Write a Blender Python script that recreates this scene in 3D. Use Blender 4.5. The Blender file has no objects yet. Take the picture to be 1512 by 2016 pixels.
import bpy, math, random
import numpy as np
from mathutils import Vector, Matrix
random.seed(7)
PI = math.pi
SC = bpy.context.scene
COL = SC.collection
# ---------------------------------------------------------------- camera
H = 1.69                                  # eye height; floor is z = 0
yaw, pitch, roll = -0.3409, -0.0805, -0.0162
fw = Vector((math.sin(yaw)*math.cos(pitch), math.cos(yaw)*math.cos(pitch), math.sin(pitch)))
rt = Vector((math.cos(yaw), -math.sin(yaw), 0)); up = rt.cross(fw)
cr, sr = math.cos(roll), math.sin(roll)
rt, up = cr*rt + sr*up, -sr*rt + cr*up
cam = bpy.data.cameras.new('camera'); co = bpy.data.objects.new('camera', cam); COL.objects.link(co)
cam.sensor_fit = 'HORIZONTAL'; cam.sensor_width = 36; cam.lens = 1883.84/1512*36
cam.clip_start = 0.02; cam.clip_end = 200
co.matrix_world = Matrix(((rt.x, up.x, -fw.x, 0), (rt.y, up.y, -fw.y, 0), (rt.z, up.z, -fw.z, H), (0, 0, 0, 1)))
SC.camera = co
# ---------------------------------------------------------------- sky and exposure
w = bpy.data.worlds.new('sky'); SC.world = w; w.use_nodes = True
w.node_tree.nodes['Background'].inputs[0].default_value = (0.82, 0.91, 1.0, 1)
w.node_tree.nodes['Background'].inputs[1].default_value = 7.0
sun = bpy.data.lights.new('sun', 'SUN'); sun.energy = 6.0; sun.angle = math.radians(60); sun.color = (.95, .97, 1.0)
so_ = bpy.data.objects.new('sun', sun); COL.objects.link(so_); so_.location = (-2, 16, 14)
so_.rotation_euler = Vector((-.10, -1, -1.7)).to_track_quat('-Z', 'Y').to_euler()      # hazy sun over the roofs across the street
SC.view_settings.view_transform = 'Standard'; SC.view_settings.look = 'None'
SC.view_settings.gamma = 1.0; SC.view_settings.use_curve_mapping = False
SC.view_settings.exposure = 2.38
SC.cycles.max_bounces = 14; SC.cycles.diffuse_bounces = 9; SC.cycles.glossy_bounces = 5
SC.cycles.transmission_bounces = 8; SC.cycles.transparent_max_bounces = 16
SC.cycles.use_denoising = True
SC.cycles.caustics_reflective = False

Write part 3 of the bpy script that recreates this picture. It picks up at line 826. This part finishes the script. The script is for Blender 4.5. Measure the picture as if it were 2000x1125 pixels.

> DIRECTION:
Write down every line of the data above that includes the string "scene".

> FULL ANSWER:
Write a Blender Python script that recreates this scene in 3D. Use Blender 4.5. The Blender file has no objects yet. Take the picture to be 1512 by 2016 pixels.
SC = bpy.context.scene